* Start PROVIDED DATA *
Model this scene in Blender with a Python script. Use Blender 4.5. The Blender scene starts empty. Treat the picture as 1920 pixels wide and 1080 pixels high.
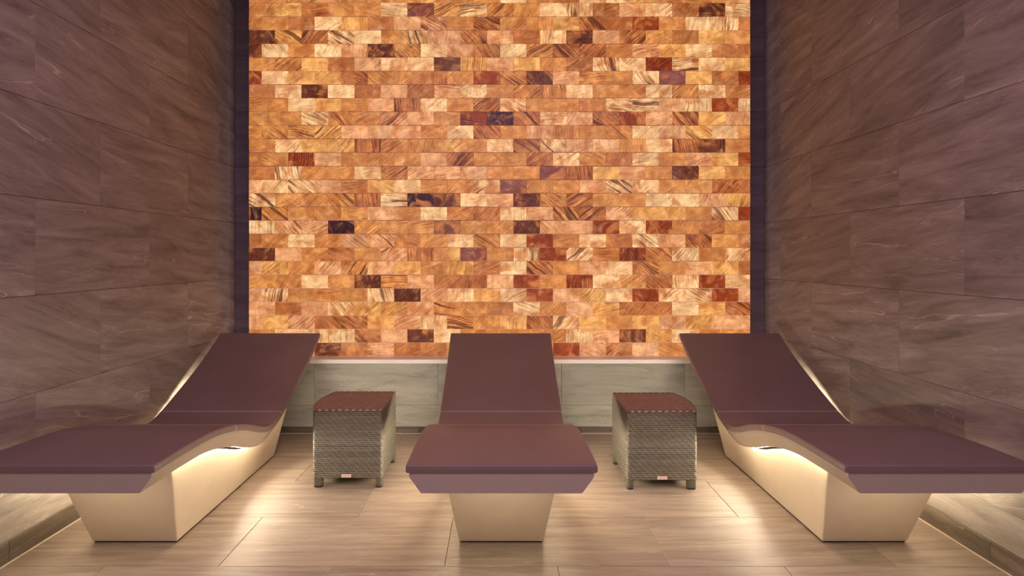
import bpy, bmesh, math, random
from mathutils import Vector
random.seed(7)
S = bpy.context.scene
COL = S.collection
PI = math.pi

def lin(r, g, b):
    f = lambda c: (c/255/12.92) if c/255 <= .04045 else ((c/255+.055)/1.055)**2.4
    return (f(r), f(g), f(b))

# ---------------------------------------------------------------- camera, world, exposure
cam_d = bpy.data.cameras.new('camera')
cam_d.sensor_width = 36.0
cam_d.lens = 1125/1920*36.0
cam_d.shift_x = 23/1920
cam_d.shift_y = -60/1920
cam_d.clip_start = .05
cam = bpy.data.objects.new('camera', cam_d)
COL.objects.link(cam)
cam.location = (0, 0, 1.25)
cam.rotation_euler = (PI/2, 0, 0)
S.camera = cam
S.view_settings.view_transform = 'Standard'
S.view_settings.look = 'None'
S.view_settings.exposure = 0.0
S.view_settings.gamma = 1.0
S.view_settings.use_curve_mapping = False
W = bpy.data.worlds.new('dusk_corridor'); S.world = W
W.use_nodes = True
bg = W.node_tree.nodes['Background']
bg.inputs[0].default_value = (.50, .36, .33, 1)
bg.inputs[1].default_value = 2.1

SALT_GAIN = 1.0
LED_GAIN = 24.0
LED_COL = (1.0, .82, .58)

def area_light(name, loc, rot, sx, sy, power, colour, spread=PI):
    d = bpy.data.lights.new(name, 'AREA'); d.shape = 'RECTANGLE'
    d.size = sx; d.size_y = sy; d.energy = power; d.color = colour; d.spread = spread
    o = bpy.data.objects.new(name, d); COL.objects.link(o)
    o.location = loc; o.rotation_euler = rot
    return o

# purple lamp along the ceiling in front of the loungers
area_light('ceiling_lamp', (0, .8, 3.12), (math.radians(14), 0, 0), 3.4, .35, 74, (.68, .45, .66))

# ---------------------------------------------------------------- node helpers
class NT:
    def __init__(self, name):
        self.m = bpy.data.materials.new(name); self.m.use_nodes = True
        self.t = self.m.node_tree; self.t.nodes.clear()
        self.out = self.n('ShaderNodeOutputMaterial')
    def n(self, kind, **kw):
        x = self.t.nodes.new(kind)
        for k, v in kw.items(): setattr(x, k, v)
        return x
    def l(self, a, b): self.t.links.new(a, b)
    def setin(self, sock, v):
        if hasattr(v, 'is_output') or isinstance(v, bpy.types.NodeSocket): self.l(v, sock)
        else: sock.default_value = v
    def math(self, op, a, b=None, c=None, clamp=False):
        x = self.n('ShaderNodeMath', operation=op); x.use_clamp = clamp
        self.setin(x.inputs[0], a)
        if b is not None: self.setin(x.inputs[1], b)
        if c is not None: self.setin(x.inputs[2], c)
        return x.outputs[0]
    def vmath(self, op, a, b=None, scale=None):
        x = self.n('ShaderNodeVectorMath', operation=op)
        self.setin(x.inputs[0], a)
        if b is not None: self.setin(x.inputs[1], b)
        if scale is not None: self.setin(x.inputs[3], scale)
        return x.outputs[0]
    def noise(self, vec, scale, detail=4, rough=.55, dist=0.0):
        x = self.n('ShaderNodeTexNoise')
        if vec is not None: self.l(vec, x.inputs['Vector'])
        x.inputs['Scale'].default_value = scale; x.inputs['Detail'].default_value = detail
        x.inputs['Roughness'].default_value = rough; x.inputs['Distortion'].default_value = dist
        return x.outputs[0]
    def ramp(self, fac, stops, interp='LINEAR'):
        x = self.n('ShaderNodeValToRGB'); self.l(fac, x.inputs[0])
        cr = x.color_ramp; cr.interpolation = interp
        while len(cr.elements) < len(stops): cr.elements.new(.5)
        for e, (p, c) in zip(cr.elements, stops):
            e.position = p; e.color = (*c, 1) if len(c) == 3 else c
        return x.outputs[0]
    def mix(self, fac, a, b, blend='MIX'):
        x = self.n('ShaderNodeMix', data_type='RGBA', blend_type=blend)
        self.setin(x.inputs[0], fac)
        self.setin(x.inputs[6], (*a, 1) if isinstance(a, tuple) and len(a) == 3 else a)
        self.setin(x.inputs[7], (*b, 1) if isinstance(b, tuple) and len(b) == 3 else b)
        return x.outputs[2]
    def maprange(self, v, a, b, c=0.0, d=1.0, smooth=True):
        x = self.n('ShaderNodeMapRange'); x.interpolation_type = 'SMOOTHSTEP' if smooth else 'LINEAR'
        self.setin(x.inputs[0], v)
        for i, q in enumerate((a, b, c, d)): x.inputs[1+i].default_value = q
        return x.outputs[0]
    def bsdf(self, **kw):
        x = self.n('ShaderNodeBsdfPrincipled')
        for k, v in kw.items():
            s = x.inputs[k.replace('_', ' ')]
            if isinstance(v, tuple) and len(v) == 3: v = (*v, 1)
            self.setin(s, v)
        self.l(x.outputs[0], self.out.inputs[0])
        return x
    def bump(self, h, strength=.3, dist=.01):
        x = self.n('ShaderNodeBump'); self.l(h, x.inputs['Height'])
        x.inputs['Strength'].default_value = strength; x.inputs['Distance'].default_value = dist
        return x.outputs[0]

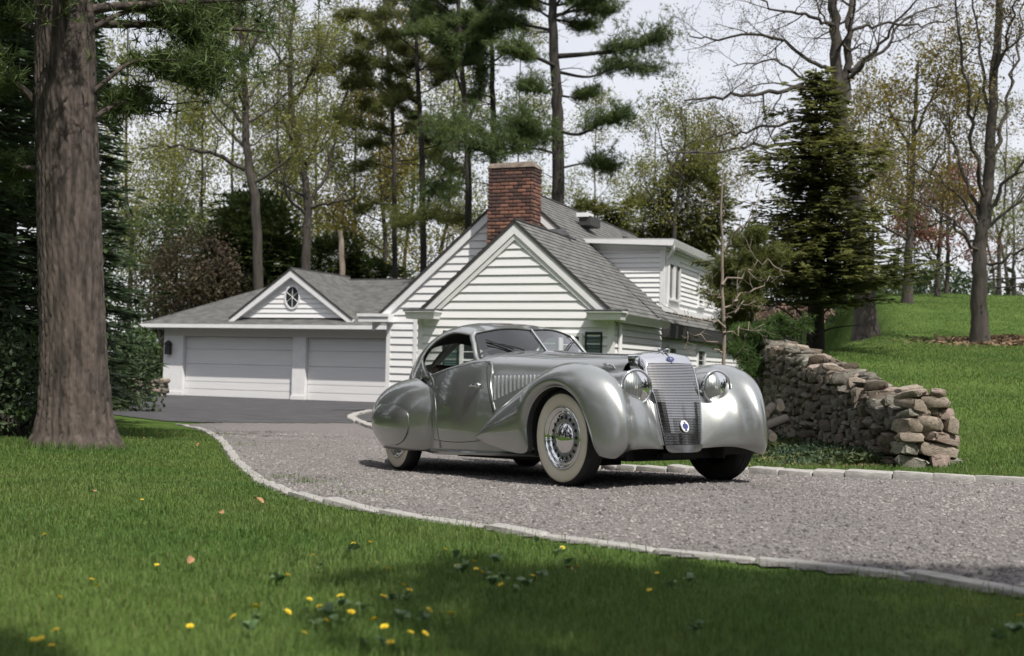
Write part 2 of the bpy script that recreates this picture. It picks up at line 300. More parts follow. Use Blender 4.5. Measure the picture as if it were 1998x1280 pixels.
while Yc < 22:                                                    # face towards the drive, shade put into its dark stones, and the capping
    l = rw.uniform(.14, .28) * (1 + (Yc - 11) * .03); z0 = base_z(4.0, Yc); z1 = wz_top(Yc); wx = np.interp(Yc, W_LINE[:, 1], W_LINE[:, 0]); zz = z0
    while zz < z1 - .14:
        h = rw.uniform(.07, .17); put_stone(wx - .22 + rw.uniform(-.02, .02), Yc + l / 2 + rw.uniform(-.05, .05), zz + h / 2, .24, l * 1.05, h * 1.08, [0, 1, 3, 4, 6, 7, 9, 10][rw.randint(8)]); zz += h
    for q in (-.18, .08): put_stone(wx + q + rw.uniform(-.05, .05), Yc + l / 2, z1 - .05 + rw.uniform(-.05, .04), rw.uniform(.2, .32), l * 1.08, rw.uniform(.08, .17))
    Yc += l
for k in range(9): put_stone(4.0 + rw.uniform(-.15, .32), 11.15 + k * .22, wz_top(11.2 + k * .22) - .0 + rw.uniform(-.03, .02), rw.uniform(.2, .34), rw.uniform(.2, .3), rw.uniform(.08, .14))
# ================================================================ house (local x along the front towards the right, y into the depth)
SIDING = mat('white_clapboard', (0.74, 0.74, 0.75), rough=.55, var=.025, vscale=3, stretch=(.4, .4, 6))
TRIM = mat('white_trim', (0.74, 0.74, 0.75), rough=.5, var=.04, vscale=5)
SHING = mat('grey_shingle', (0.095, 0.095, 0.092), rough=.95, col2=(0.165, 0.165, 0.160), vscale=3.2, bump=.4, bscale=60, detail=8, stretch=(1, 1, 3))
ROOFEDGE = mat('dark_roof_edge', (0.035, 0.035, 0.036), rough=.8)
BRICKM = [mat('brick_red', (0.165, 0.080, 0.060), rough=.9, var=.35, vscale=9, bump=.3), mat('brick_orange', (0.225, 0.110, 0.074), rough=.9, var=.3, vscale=9, bump=.3), mat('brick_dark', (0.075, 0.042, 0.036), rough=.9, var=.4, vscale=9, bump=.3)]
MORTAR = mat('mortar', (0.33, 0.28, 0.24), rough=1.0, var=.25, vscale=12)
CAPST = mat('chimney_cap_mortar', (0.17, 0.135, 0.11), rough=1.0, var=.4, vscale=6, bump=.6)
GREEN = mat('dark_green_shutter', (0.012, 0.030, 0.026), rough=.45)
WGLASS = mat('window_glass', (0.03, 0.035, 0.04), rough=.06, spec=.8)
house = empty('house', 'white clapboard house with grey gabled roofs and brick chimney', 'house', H_O, -HA)
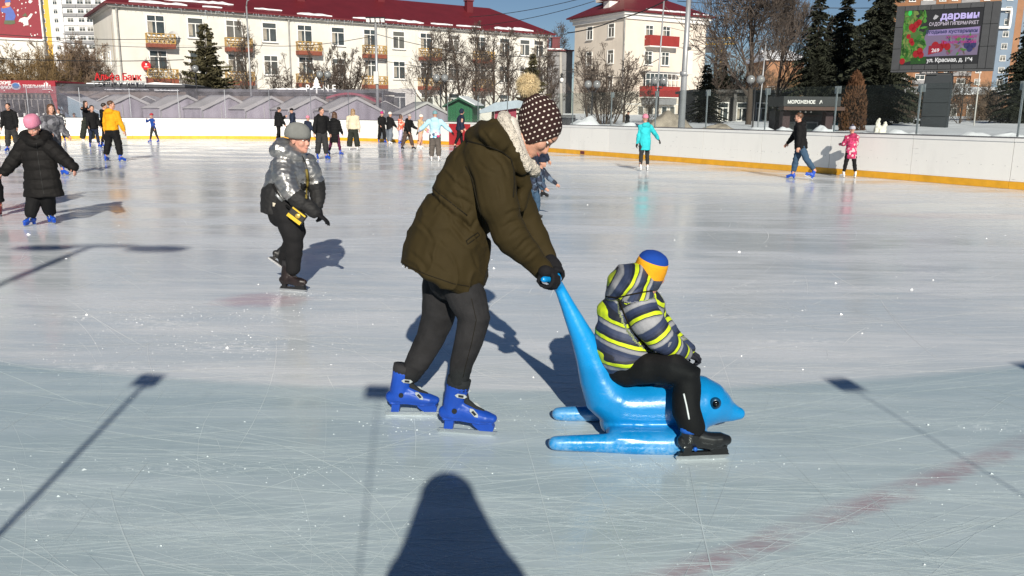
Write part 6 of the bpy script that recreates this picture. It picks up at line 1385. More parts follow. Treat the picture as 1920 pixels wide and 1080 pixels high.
# ------------------------------------------------------------------ girl in the long black quilted coat
YG = float(ground(80, 421)[1]); orgK = ground(80, 421); orgK = np.array([orgK[0], orgK[1], 0.0])
girl = thing('person', 'girl in long black quilted coat and pink beanie with arms held out', 'girl', orgK)
spG = [P(83, 372, YG), P(76, 320, YG), P(67, 262, YG)]
mb = MB()
ptube(mb, YG, [(83, 368, 0, 36.5, .62), (80, 345, 0, 34, .62), (77, 318, 0, 31, .64), (72, 295, 0, 30, .64), (69, 275, 0, 29, .62), (67, 262, 0, 22, .7), (66, 252, 0, 16, .9)], n=20, roundcap=False)
aL = [P(92, 274, YG), P(112, 292, YG - .05), P(138, 314, YG - .12)]; aR = [P(46, 274, YG), P(28, 298, YG - .05), P(8, 322, YG - .10)]
ptube(mb, YG, [(86, 271, 0, 17), (98, 279, -.02, 15), (116, 295, -.06, 13), (137, 313, -.12, 9.5)], n=12)
ptube(mb, YG, [(50, 271, 0, 17), (40, 282, -.02, 15), (26, 301, -.06, 13), (9, 322, -.10, 9.5)], n=12)
ptube(mb, YG, [(47, 257, -.02, 9), (58, 266, -.12, 8), (67, 269, -.14, 7.5), (77, 266, -.12, 8), (87, 257, -.02, 9)], n=10, up=(0, 0, 1))
ptube(mb, YG, [(47, 255, .04, 11), (66, 251, .13, 12), (87, 255, .04, 11)], n=10, up=(0, 0, 1))
def quilt(me, co, no):
    d1, s1 = seg_param(co, aL); d2, s2 = seg_param(co, aR); _, s0 = seg_param(co, spG); q = lambda s, w: (np.abs(np.sin(s / w * math.pi)) ** 0.5 - 0.65)
    arm_ = np.minimum(d1, d2) < 0.115
    amp = np.where(arm_, q(np.where(d1 < d2, s1, s2), 0.105) * 0.012, q(s0, 0.128) * 0.017) + 0.008 * vnoise(co * np.array([1, 1, 1.8]), 12, 2)
    return co + no * amp[:, None]
gj = soft('quilted_coat', mb, cloth('coat_black', (0.0085, 0.0078, 0.0076), 0.7), girl, orgK, voxel=0.0105, smooth=2, post=quilt)
trace('zip', gj, orgK, [(68, 268), (72, 300), (78, 340), (83, 367)], 0.004, zip_m, gj)
mb = MB()
ptube(mb, YG, [(66, 365, 0, 15), (61, 383, -.09, 13), (58, 399, -.13, 11)], n=12); ptube(mb, YG, [(88, 365, 0, 15), (90, 383, .07, 13), (93, 396, .14, 11)], n=12)
soft('trousers', mb, black_cl, girl, orgK, voxel=0.012, smooth=2, post=lambda me, co, no: co + no * (0.008 * vnoise(co, 13, 3))[:, None])
fG, uG = nrm([-0.02, -0.9, -0.42]), nrm([0, -0.3, 1.0]); cG = P(64, 241, YG - 0.05); sG = 0.215
mb = MB(); head_shape(mb, cG, fG, uG, sG, 16); mb.tube([cG - uG * 0.06, P(67, 262, YG), P(68, 275, YG)], [0.045, 0.05, 0.06], 10, roundcap=True)
ptube(mb, YG, [(68, 275, 0, 20, .7), (74, 320, 0, 20, .7), (77, 355, 0, 20, .7)], n=10)
ptube(mb, YG, [(88, 272, 0, 8), (116, 295, -.06, 7), (137, 313, -.12, 5)], n=8); ptube(mb, YG, [(48, 272, 0, 8), (26, 301, -.06, 7), (9, 322, -.10, 5)], n=8)
ptube(mb, YG, [(67, 360, 0, 10), (58, 400, -.13, 7)], n=8); ptube(mb, YG, [(88, 360, 0, 10), (93, 398, .14, 7)], n=8)
hand_shape(mb, P(137, 313, YG - .12), [0.35, -0.25, -0.8], [0.8, 0, 0.4], 0.14, 0.3, -1, n=6); hand_shape(mb, P(9, 322, YG - .10), [-0.7, -0.2, -0.6], [-0.6, 0, 0.6], 0.14, 0.5, 1, n=6)
gb = soft('body', mb, skin2_m, girl, orgK, voxel=0.0068, smooth=2)
face_bits(gb, orgK, cG, fG, uG, sG, hair_br)
hat_lathe('beanie', cloth('beanie_pink', (0.62, 0.23, 0.33), 0.9, bump=0.4, bscale=220), girl, orgK, cG + uG * 0.046, fG, nrm([0, 0.06, 1.0]), 0.094, 0.112, [(0.0, .95), (0.003, 1.0), (0.03, 1.04), (0.07, 1.02), (0.105, .93), (0.128, .76), (0.143, .45), (0.146, .1)], n=26)
a = ground(57, 424); skate(girl, orgK, a, nrm([-0.15, -0.95, 0]), Z, 0.235, blue_boot, near=True)
a = ground(97, 419); skate(girl, orgK, a, nrm([0.75, -0.65, 0]), Z, 0.235, blue_boot, near=True)
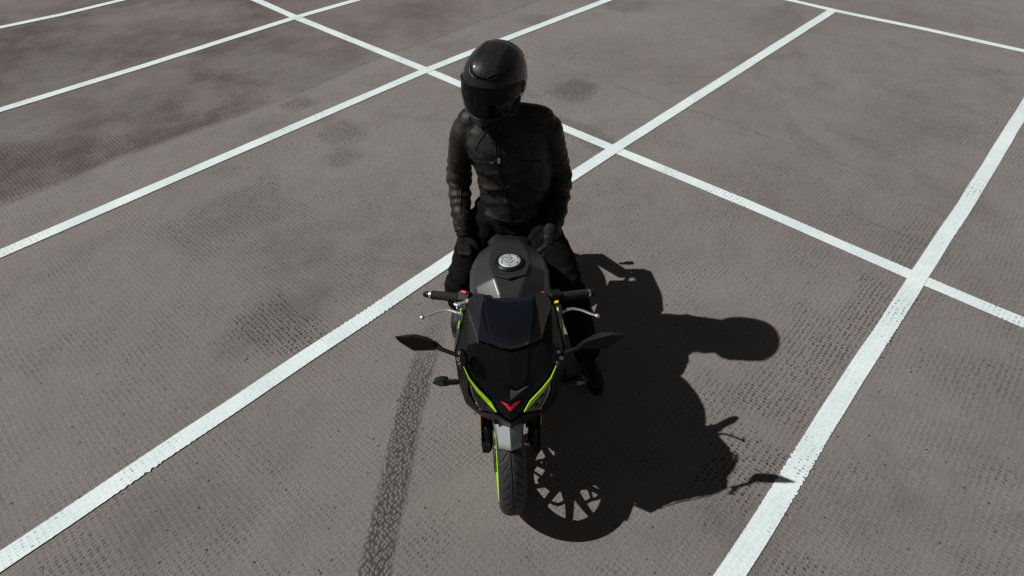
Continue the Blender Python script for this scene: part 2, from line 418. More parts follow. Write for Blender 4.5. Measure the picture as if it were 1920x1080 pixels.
class MB:
    def __init__(s): s.v = []; s.f = []
    def add(s, vs, fs):
        n = len(s.v); s.v += [tuple(map(float, p)) for p in vs]; s.f += [tuple(i + n for i in f) for f in fs]; return s
    def rings(s, rings, cap=True, closed=True):
        n = len(rings[0]); vs = [p for r in rings for p in r]; fs = []
        for i in range(len(rings) - 1):
            for j in range(n if closed else n - 1):
                k = (j + 1) % n
                fs.append((i * n + j, i * n + k, (i + 1) * n + k, (i + 1) * n + j))
        if cap:
            fs.append(tuple(range(n - 1, -1, -1))); fs.append(tuple((len(rings) - 1) * n + j for j in range(n)))
        return s.add(vs, fs)
    def tube(s, path, rad, n=12, ref=(0, 0, 1), round_end=True, samples=0, flat=1.0):
        P = [Vector(p) for p in path]
        rad = [rad] * len(P) if isinstance(rad, (int, float)) else list(rad)
        if samples: P, rad = catmull(P, rad, samples)
        rings = []
        side = None
        for i, p in enumerate(P):
            t = (P[min(i + 1, len(P) - 1)] - P[max(i - 1, 0)]).normalized()
            if side is None:
                rf = Vector(ref)
                if abs(t.dot(rf)) > 0.95: rf = Vector((1, 0, 0)) if abs(t.x) < 0.9 else Vector((0, 1, 0))
                side = t.cross(rf).normalized()
            side = (side - t * side.dot(t)).normalized()
            u = side.cross(t).normalized()
            r = rad[i]
            ra, rb = (r, r * flat) if isinstance(r, (int, float)) else r
            def ring(c, k): return [c + side * (ra * k * math.cos(2 * math.pi * j / n)) + u * (rb * k * math.sin(2 * math.pi * j / n)) for j in range(n)]
            m = min(ra, rb)
            if i == 0 and round_end:
                for a in (75, 50, 25): rings.append(ring(p - t * m * math.sin(R(a)), math.cos(R(a))))
            rings.append(ring(p, 1))
            if i == len(P) - 1 and round_end:
                for a in (25, 50, 75): rings.append(ring(p + t * m * math.sin(R(a)), math.cos(R(a))))
        return s.rings(rings)
    def box(s, c, d, rot=None):
        c = Vector(c); vs = []
        for x in (-.5, .5):
            for y in (-.5, .5):
                for z in (-.5, .5):
                    q = Vector((x * d[0], y * d[1], z * d[2]))
                    if rot is not None: q = rot @ q
                    vs.append(c + q)
        return s.add(vs, [(0, 1, 3, 2), (4, 6, 7, 5), (0, 4, 5, 1), (2, 3, 7, 6), (0, 2, 6, 4), (1, 5, 7, 3)])
    def ell(s, c, r, n=20, m=12, rot=None):
        c = Vector(c); vs = []; fs = []
        for i in range(1, m):
            a = math.pi * i / m
            for j in range(n):
                b = 2 * math.pi * j / n
                q = Vector((r[0] * math.sin(a) * math.cos(b), r[1] * math.sin(a) * math.sin(b), r[2] * math.cos(a)))
                if rot is not None: q = rot @ q
                vs.append(c + q)
        top = Vector((0, 0, r[2])); bot = Vector((0, 0, -r[2]))
        if rot is not None: top = rot @ top; bot = rot @ bot
        vs += [c + top, c + bot]; T = len(vs) - 2; B = T + 1
        for i in range(m - 2):
            for j in range(n):
                k = (j + 1) % n; fs.append((i * n + j, (i + 1) * n + j, (i + 1) * n + k, i * n + k))
        for j in range(n):
            k = (j + 1) % n; fs.append((T, j, k)); fs.append((B, (m - 2) * n + k, (m - 2) * n + j))
        return s.add(vs, fs)
    def cyl(s, c0, c1, r, n=20, r1=None):
        r1 = r if r1 is None else r1
        return s.tube([c0, c1], [r, r1], n=n, round_end=False)
    def lathe(s, prof, n, fn):
        # prof: list of (radius, offset along axis); fn(angle, radius, offset) -> point
        rings = [[fn(2 * math.pi * j / n, r, o) for (r, o) in prof] for j in range(n)]
        k = len(prof); vs = [p for r in rings for p in r]; fs = []
        for j in range(n):
            j2 = (j + 1) % n
            for i in range(k):
                i2 = (i + 1) % k
                fs.append((j * k + i, j * k + i2, j2 * k + i2, j2 * k + i))
        return s.add(vs, fs)
    def prism(s, poly, dvec, inset=0.0):
        # polygon (3-D points) pushed along dvec, far face optionally shrunk
        P = [Vector(p) for p in poly]; c = sum(P, Vector()) / len(P); dv = Vector(dvec); n = len(P)
        Q = [p + (c - p) * inset + dv for p in P]
        fs = [tuple(range(n)), tuple(n + i for i in range(n - 1, -1, -1))]
        for i in range(n):
            k = (i + 1) % n; fs.append((k, i, n + i, n + k))
        return s.add(P + Q, fs)
    def mesh(s, name, fixn=True):
        me = bpy.data.meshes.new(name); me.from_pydata(s.v, [], s.f); me.update()
        if fixn:
            bm = bmesh.new(); bm.from_mesh(me); bmesh.ops.recalc_face_normals(bm, faces=bm.faces); bm.to_mesh(me); bm.free()
        return me
    def build(s, name, material, parent=None, **kw):
        return link_mesh(name, s.mesh(name), material, parent, **kw)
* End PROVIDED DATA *
→ **GOAL**
Without the pictures, write out the lines from the beginning of the entries through the line with "PI = math.pi".

→ **ANSWER FOR THE TASK**
Model this scene in Blender with a Python script. Use Blender 4.5. The Blender scene starts empty. Treat the picture as 1920 pixels wide and 1080 pixels high.
import bpy, bmesh, math, random
from mathutils import Vector
random.seed(7)
S = bpy.context.scene
COL = S.collection
PI = math.pi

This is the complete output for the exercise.